Show Me the Romance

No cherubs. No doilies. No crap.

TV Series Review: Sungkyunkwan Scandal

Sungkyunkwan Scandal
TV Series (20 episodes, complete and available free on Hulu.com)
Korean historical drama starring Park Yuchun, Park Min Young, Song Joong-Ki, and Yoo Ah In.

It’s K-drama time again! And this time, it’s a historical drama about a girl living as a boy so she can attend an elite university at a time when women could be killed for such an offense. There’s humor, rooftop flying, swordfights, an archery competition, and lovely characters. The elaborate costumes may look a little funny to Western eyes, but beautiful fabrics are still beautiful, and since this is one historical drama with a happy ending, romance fans should queue it up on Hulu pronto.

L-R: Geul-Oh, Lee Sun Joon, Kim Yoon Hee, and Yeo-Rim

The Premise

It’s the 1790s in the kingdom of Joseon (Korea), and women aren’t allowed to have jobs or go to school. Clever, self-taught Kim Yoon Hee (played by Park Min Young) disguises herself as her sickly younger brother, Kim Yoon Shik, and takes odd writing and copying jobs  to support her brother and widowed mother. She is so desperate for work that she compromises her principles and takes an assignment helping would-be scholars (only successful scholars can become high-ranking court officials) cheat on their university entrance exams. When exceptionally bright exam-taker and nobleman’s son Lee Sun Joon (Park Yuchun) catches Yoon Hee in the act, he realizes this “boy” has talent. Instead of turning Yoon Hee in, he “blackmails” her into taking the test as herself. Yoon Hee passes with flying colors, and suddenly she’s attending a great university as no girl could ever dream, knowing they’ll cut her head off if she’s caught. Meanwhile, there are political intrigues running rampant, plots to hatch, and ideals to follow–and there are those who suspect this small, pretty boy is not a boy at all.

Geul-Oh and Yeo-Rim

The Pain

The guys and Yoon Hee all walk around wearing mesh versions of pilgrim hats. With beads hanging from the brim.  But that appears to be historically accurate for yangban, or noblemen, so you just have to accustom yourself to that costume detail and move on. As the hero character, Lee Sun Joon is kind of stiff and hard to like in the first few episodes, but as the series goes on, that becomes part of his charm.

The Payoff

No impossibly far away plot device, yay! No scheming hell-bitch, yay!** I adored all three of Yoon Hee’s best guy friends in the series: Yeo-Rim (played by Song Joong-Ki) is slippery, charming, and funny; Geul-Oh (Yoo Ah In) is the wild child of the bunch, the best fighter and the most tortured soul; and finally Lee Sun Joon, who shows adequate fighting skill in one scene, but who really displays his heroic qualities through the dramatic and brilliant application of his brain.

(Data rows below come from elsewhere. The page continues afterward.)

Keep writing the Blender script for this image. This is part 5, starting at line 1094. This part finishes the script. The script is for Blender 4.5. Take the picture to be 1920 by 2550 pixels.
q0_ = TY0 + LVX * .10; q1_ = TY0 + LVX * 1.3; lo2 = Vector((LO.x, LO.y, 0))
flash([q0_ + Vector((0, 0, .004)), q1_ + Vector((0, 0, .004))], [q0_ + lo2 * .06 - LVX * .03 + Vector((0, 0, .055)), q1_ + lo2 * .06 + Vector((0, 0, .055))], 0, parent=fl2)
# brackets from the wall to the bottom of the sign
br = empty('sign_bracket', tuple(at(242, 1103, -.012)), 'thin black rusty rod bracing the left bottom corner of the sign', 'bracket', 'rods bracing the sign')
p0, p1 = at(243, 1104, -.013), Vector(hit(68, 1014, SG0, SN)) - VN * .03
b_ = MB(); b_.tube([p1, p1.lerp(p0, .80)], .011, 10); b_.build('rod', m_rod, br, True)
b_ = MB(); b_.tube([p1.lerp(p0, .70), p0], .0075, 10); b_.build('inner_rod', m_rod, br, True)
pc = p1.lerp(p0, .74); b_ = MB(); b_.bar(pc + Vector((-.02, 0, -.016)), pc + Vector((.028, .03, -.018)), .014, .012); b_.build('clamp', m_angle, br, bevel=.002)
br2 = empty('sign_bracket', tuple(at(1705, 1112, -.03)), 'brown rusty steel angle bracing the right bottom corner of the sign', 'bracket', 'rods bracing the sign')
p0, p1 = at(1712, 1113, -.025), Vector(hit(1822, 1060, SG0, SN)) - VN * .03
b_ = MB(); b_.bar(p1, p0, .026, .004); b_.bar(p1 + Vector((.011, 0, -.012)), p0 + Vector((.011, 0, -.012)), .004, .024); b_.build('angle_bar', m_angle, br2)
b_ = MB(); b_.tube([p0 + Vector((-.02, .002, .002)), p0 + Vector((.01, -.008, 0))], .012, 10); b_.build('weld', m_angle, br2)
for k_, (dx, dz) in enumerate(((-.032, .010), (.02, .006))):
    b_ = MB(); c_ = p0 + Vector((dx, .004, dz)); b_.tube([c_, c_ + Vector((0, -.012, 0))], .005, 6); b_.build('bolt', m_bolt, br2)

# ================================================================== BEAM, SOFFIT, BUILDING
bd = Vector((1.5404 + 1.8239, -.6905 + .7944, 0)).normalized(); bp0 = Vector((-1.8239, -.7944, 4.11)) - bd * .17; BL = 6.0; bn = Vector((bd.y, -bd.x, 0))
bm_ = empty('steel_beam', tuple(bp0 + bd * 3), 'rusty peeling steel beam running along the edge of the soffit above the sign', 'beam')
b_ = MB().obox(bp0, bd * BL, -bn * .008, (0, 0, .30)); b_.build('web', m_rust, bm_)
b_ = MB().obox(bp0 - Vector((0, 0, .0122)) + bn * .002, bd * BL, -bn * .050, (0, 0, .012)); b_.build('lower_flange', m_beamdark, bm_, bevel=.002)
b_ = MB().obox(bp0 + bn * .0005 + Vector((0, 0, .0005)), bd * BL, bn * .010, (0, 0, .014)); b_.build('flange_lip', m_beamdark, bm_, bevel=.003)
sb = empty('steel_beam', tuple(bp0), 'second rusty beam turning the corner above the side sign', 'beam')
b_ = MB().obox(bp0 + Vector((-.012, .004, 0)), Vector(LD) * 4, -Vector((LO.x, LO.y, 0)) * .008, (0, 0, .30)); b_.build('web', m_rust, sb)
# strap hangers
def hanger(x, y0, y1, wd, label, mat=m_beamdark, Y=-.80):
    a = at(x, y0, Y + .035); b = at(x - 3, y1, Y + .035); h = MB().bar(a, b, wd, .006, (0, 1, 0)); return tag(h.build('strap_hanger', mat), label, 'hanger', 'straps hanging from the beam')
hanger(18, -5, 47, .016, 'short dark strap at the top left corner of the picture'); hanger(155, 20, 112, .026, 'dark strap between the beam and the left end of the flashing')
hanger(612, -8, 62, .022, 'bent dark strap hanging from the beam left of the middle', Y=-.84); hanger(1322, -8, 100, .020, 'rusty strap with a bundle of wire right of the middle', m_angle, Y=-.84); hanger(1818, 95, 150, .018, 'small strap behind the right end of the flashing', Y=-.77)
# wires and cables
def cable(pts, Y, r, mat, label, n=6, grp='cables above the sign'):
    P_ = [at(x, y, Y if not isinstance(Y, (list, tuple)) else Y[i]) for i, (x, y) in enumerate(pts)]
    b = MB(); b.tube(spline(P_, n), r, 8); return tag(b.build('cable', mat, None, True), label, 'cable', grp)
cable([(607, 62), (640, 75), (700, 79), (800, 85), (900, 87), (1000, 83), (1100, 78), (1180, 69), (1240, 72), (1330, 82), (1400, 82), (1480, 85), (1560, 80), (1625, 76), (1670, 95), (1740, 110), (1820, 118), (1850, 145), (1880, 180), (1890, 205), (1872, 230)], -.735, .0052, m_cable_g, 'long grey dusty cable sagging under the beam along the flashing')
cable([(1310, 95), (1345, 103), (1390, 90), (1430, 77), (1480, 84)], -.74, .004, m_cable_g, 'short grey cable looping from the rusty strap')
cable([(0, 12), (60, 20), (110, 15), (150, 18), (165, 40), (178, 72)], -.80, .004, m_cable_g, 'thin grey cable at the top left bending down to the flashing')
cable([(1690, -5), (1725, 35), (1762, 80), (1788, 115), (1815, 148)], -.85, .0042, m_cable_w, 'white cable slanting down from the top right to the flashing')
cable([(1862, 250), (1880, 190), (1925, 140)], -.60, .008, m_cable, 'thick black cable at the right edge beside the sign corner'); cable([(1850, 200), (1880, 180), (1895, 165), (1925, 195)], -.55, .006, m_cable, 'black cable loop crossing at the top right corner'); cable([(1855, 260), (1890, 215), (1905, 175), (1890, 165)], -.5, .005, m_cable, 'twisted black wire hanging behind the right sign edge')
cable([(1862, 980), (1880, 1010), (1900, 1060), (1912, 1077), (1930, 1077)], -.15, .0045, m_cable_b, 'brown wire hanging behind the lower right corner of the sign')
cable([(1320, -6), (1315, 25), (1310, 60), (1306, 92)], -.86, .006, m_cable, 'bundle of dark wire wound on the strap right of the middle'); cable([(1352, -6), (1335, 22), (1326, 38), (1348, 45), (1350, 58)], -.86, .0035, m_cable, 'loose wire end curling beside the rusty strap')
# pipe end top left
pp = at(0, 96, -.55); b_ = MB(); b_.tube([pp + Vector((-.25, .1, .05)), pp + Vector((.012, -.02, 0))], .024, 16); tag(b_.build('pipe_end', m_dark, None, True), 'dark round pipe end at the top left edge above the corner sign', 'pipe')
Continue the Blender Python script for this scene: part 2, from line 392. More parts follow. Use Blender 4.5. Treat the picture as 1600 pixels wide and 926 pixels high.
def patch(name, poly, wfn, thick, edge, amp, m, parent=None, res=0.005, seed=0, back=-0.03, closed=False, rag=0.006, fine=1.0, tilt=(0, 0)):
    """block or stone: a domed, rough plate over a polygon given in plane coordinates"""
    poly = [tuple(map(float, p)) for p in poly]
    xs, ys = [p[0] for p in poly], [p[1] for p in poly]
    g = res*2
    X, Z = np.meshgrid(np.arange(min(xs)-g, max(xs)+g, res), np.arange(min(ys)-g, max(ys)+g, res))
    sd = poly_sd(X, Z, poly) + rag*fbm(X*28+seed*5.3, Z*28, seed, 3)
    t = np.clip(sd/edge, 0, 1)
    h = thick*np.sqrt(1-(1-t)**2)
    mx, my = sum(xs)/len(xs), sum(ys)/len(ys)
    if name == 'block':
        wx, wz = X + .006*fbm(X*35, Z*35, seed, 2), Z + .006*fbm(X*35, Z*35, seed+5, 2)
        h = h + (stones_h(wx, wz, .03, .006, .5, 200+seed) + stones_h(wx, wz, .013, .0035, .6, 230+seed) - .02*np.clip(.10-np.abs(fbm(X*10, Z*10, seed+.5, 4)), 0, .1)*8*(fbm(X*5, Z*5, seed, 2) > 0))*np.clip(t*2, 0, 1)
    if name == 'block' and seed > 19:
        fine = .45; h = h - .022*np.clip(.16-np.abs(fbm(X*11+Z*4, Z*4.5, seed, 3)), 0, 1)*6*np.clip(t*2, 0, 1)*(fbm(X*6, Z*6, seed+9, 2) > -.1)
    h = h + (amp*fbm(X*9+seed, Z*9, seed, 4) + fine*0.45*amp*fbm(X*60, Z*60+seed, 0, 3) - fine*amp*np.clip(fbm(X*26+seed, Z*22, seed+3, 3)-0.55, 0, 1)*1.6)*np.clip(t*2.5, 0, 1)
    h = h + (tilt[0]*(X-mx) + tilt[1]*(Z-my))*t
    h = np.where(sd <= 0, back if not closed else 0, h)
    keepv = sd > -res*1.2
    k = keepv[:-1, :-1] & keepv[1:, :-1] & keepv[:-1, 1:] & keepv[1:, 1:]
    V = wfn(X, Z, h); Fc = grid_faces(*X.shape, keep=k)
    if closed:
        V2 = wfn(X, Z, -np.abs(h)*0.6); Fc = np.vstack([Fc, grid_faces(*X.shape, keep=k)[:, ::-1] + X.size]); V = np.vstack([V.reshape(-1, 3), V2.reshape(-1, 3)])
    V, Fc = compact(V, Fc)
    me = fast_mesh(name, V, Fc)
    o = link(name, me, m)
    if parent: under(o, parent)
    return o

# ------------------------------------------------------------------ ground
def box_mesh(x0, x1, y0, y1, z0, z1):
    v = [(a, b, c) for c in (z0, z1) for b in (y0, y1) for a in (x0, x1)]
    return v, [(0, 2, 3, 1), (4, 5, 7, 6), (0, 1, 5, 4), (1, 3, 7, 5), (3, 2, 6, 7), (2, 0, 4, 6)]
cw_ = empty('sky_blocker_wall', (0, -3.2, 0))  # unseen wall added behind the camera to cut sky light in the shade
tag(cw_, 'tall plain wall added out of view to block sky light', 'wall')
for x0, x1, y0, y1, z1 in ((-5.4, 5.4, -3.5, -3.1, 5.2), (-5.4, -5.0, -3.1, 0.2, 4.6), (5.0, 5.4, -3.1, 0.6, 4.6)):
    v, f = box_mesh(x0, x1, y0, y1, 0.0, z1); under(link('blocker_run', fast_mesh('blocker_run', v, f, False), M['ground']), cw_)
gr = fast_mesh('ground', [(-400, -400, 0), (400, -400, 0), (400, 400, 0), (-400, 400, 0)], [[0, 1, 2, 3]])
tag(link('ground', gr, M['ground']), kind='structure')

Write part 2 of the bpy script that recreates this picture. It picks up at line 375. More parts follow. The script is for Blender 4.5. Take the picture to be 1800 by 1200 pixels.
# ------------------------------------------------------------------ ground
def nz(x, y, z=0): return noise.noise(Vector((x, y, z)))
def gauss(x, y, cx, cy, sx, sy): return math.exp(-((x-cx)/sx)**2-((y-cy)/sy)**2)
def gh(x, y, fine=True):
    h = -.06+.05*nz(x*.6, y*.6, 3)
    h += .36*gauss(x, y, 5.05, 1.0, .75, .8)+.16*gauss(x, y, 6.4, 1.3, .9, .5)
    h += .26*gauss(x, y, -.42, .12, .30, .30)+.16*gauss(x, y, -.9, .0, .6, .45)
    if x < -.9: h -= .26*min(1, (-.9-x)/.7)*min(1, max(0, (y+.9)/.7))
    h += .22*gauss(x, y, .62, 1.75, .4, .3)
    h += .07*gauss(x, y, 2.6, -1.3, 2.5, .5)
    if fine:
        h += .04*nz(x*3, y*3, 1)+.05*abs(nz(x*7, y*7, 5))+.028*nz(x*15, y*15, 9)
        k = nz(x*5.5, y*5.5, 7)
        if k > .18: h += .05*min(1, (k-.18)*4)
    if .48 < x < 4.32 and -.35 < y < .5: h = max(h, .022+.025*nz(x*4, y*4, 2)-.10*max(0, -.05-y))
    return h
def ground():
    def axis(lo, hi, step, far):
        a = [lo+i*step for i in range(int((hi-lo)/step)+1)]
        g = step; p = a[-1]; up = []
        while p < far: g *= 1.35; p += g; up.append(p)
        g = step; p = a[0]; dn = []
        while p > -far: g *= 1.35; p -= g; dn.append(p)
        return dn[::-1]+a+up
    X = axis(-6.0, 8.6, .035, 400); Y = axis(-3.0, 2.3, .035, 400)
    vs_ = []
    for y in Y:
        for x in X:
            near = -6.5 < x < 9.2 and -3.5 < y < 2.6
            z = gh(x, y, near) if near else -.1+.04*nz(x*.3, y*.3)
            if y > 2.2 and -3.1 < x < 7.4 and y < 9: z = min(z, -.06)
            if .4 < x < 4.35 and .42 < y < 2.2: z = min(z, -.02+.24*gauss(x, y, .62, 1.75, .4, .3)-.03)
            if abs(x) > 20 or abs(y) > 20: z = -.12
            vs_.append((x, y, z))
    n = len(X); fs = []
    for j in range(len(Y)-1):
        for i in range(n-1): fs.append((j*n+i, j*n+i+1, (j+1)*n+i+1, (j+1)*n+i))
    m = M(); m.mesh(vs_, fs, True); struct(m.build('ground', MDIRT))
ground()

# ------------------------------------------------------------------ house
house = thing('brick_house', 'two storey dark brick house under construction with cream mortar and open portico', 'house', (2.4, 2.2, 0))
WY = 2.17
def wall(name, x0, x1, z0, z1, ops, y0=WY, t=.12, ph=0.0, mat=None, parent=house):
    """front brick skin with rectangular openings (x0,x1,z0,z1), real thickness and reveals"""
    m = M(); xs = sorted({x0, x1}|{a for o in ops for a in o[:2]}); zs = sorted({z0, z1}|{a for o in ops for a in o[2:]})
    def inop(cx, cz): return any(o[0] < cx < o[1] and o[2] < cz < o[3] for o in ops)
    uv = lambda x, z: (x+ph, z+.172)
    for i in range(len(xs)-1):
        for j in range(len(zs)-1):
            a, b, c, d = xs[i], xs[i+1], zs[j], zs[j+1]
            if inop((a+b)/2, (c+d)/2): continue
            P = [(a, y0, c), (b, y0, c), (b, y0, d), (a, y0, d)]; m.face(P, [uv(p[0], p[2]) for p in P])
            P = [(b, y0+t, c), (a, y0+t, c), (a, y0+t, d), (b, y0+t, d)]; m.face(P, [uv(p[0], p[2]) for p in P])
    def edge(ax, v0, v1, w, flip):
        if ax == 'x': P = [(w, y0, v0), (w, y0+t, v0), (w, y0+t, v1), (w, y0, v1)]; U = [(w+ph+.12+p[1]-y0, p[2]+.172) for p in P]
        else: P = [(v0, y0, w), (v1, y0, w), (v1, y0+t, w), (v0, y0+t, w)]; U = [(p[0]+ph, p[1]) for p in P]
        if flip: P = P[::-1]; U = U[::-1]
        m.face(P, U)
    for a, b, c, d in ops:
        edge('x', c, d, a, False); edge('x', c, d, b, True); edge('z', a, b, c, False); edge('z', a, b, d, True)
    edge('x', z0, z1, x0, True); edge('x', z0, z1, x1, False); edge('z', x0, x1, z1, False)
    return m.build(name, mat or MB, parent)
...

Kim Yoon Hee and Lee Sun Joon

Yoon Hee is a truly likeable heroine. She’s smart, she’s got a spine of steel, and she has real motivations and fears you can’t help but understand. The main kiss scene is a good one and the ending is truly one of the best, most satisfying endings I’ve seen in any J-drama or K-drama, so from beginning to end, I wholeheartedly give this romance five arrows.

Rating: 

5 out of 5 arrows

**see my review of You’re Beautiful for my rant on both of those.